Notre histoire est toujours racontée par nos descendants

Ce petit livre est intéressant à plusieurs égards. Il décrit le fonctionnement d’une société qui applique à la lettre l’utopie des deux Platon, antique et moderne. Une République  noocratique (dont le savoir est le premier critère du pouvoir) et aristocratique (au sens du pouvoir des meilleurs). Il la décrit du point de vue d’une étudiante, qui raconte l’histoire officielle, tout en s’autorisant quelques libertés d’interprétation. Nous sommes donc confrontés au passé, restitué oralement et reconstitué par Anax à travers ses propres hologrammes animés, et au présent, stimulé par ses analyses et les réactions de ses examinateurs. 

Peu de descriptions. Les scènes sont vécues en caméra subjective. En bon auteur dramatique, Bernard Beckett (au nom prédestiné) utilise adroitement l’examen oral pour dévoiler le contexte historique (futuriste). Ce sont les dialogues qui fixent le contexte, les sentiments et la vérité historique. Pour prolonger les conversations et rendre le récit plus vivant, l’auteur utilise également des enregistrements ou des reconstitutions 3D virtuelles d’entretien, représentant Adam et son collègue de mirador, Adam et Eve, Adam et Art.

Peu enclin à s’étendre sur Eve, Bernard Beckett ne voit pas en la femme l’avenir de l’homme. L’avenir d’Adam, ce n’est ni Caïn, ni Abel, ce serait plutôt Art (la création de l’homme).

Contrairement à ce qu’on peut lire des commentaires sur la première édition (2009), il s’agit moins d’un livre sur l’intelligence artificielle et les frontières de l’intelligence humaine que d’un livre de SF sur l’histoire et la liberté de pensée. La référence à Douglas Hofstader, un expert en intelligence artificielle, « L’âme est-elle davantage que le bruit que font ses différentes particules ? » est trompeuse. De longs passages du livre sont certes consacrés à une compétition verbale entre l’humain Adam et la machine Art pour savoir qui est le plus intelligent des deux.
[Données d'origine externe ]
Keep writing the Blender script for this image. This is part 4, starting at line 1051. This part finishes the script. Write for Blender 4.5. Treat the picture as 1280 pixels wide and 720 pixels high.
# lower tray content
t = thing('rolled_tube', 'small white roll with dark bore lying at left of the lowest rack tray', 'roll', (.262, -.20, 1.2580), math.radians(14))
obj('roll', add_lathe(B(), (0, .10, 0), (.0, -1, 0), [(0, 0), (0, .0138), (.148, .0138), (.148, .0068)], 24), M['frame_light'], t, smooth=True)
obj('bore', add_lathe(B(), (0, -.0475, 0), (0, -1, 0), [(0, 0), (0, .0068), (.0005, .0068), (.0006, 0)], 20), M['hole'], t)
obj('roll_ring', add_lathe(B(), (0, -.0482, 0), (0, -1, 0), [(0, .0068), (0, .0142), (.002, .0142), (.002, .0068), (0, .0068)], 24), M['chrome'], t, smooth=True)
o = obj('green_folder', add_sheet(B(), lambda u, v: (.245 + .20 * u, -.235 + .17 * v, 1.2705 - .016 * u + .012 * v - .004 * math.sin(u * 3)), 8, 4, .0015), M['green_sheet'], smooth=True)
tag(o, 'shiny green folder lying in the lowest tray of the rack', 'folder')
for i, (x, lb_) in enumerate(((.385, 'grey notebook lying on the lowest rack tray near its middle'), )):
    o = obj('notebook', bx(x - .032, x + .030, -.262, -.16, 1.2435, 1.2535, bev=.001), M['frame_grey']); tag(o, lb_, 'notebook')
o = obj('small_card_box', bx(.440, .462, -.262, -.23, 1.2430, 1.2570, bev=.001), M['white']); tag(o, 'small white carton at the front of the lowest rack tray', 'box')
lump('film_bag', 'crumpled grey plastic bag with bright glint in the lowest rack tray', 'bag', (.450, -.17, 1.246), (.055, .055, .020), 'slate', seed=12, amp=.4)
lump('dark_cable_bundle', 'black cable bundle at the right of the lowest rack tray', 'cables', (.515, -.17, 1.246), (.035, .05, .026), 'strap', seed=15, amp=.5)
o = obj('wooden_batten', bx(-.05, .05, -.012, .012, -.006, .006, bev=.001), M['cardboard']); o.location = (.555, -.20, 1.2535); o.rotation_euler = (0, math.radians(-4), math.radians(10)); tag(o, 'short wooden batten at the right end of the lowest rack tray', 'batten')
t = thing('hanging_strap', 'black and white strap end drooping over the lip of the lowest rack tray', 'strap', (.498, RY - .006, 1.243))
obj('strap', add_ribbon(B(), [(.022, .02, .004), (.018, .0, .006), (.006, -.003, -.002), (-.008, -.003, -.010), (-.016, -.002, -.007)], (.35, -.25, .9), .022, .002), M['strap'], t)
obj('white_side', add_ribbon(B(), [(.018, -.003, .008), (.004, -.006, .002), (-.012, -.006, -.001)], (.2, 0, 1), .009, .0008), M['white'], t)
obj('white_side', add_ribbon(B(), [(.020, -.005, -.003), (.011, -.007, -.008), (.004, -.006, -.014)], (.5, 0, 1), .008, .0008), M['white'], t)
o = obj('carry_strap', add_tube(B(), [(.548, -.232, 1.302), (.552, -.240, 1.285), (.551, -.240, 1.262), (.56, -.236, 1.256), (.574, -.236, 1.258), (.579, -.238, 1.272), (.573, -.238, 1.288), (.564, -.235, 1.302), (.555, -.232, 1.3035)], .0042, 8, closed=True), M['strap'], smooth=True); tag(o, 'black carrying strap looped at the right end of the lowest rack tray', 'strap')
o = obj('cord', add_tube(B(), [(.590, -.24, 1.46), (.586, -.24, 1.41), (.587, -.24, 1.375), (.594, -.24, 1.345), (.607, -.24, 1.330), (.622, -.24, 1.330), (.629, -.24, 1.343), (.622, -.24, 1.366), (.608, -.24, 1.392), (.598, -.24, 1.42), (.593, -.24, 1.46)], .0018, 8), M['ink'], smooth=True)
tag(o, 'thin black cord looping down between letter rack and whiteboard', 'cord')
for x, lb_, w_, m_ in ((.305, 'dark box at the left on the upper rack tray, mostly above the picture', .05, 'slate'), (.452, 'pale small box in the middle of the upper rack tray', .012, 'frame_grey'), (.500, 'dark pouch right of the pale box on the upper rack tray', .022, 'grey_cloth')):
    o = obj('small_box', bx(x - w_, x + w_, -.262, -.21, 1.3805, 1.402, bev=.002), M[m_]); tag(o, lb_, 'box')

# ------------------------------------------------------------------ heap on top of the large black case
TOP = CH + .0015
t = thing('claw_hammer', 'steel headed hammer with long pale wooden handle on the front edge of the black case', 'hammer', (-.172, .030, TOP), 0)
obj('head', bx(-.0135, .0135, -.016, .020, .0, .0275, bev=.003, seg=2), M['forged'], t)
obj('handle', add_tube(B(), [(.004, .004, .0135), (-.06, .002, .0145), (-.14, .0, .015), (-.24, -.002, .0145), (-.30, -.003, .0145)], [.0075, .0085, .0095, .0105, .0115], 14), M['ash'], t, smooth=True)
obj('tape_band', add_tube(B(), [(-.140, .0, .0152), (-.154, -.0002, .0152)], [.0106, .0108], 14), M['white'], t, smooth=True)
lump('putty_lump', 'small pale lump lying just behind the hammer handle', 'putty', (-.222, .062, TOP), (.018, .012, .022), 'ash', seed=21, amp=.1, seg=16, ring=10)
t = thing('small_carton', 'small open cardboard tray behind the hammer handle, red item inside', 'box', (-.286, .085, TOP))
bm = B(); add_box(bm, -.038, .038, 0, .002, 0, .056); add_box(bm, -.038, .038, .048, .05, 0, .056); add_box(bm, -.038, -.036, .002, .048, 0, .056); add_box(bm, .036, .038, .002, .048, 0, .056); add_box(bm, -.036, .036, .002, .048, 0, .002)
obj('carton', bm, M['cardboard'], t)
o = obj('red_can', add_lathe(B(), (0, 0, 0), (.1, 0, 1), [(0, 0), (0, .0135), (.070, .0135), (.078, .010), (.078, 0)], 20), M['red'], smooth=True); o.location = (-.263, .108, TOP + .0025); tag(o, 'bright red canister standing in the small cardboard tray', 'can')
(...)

Mais, s’ils sont intéressants et de bonne tenue, ce ne sont pas les passages les plus réussis et les plus originaux du livre.

Le véritable intérêt du récit est dans la liberté donnée à Anax d’interpréter l’histoire et dans la liberté que se donne Adam de ne pas respecter les règles d’une société totalitaire et inégalitaire. L’enjeu du livre, c’est de savoir si, au présent, ces libertés ont le droit ou non de s’exprimer. Au passage, le livre est clair sur le rôle de manipulation mentale et d’éducation idéologique que peut exercer parfois l’enseignement.

Mais le récit vaut aussi par le renversement de situation opéré lentement mais régulièrement autour du personnage d’Adam, sur le statut réel du personnage principal.  A travers Adam, c’est la situation d’Anax qui bascule. Et plus son intérêt pour Adam se confirme, plus la  vérité se dévoile et plus le destin d’Anax se scelle. On n’en dira pas plus, mais cette histoire en miroir vaut le détour.

La conclusion, brillante, est moins surprenante qu’habile et donne au roman tout son sens.

A conseiller aux ados et à lire en adulte comme une bonne longue nouvelle de SF.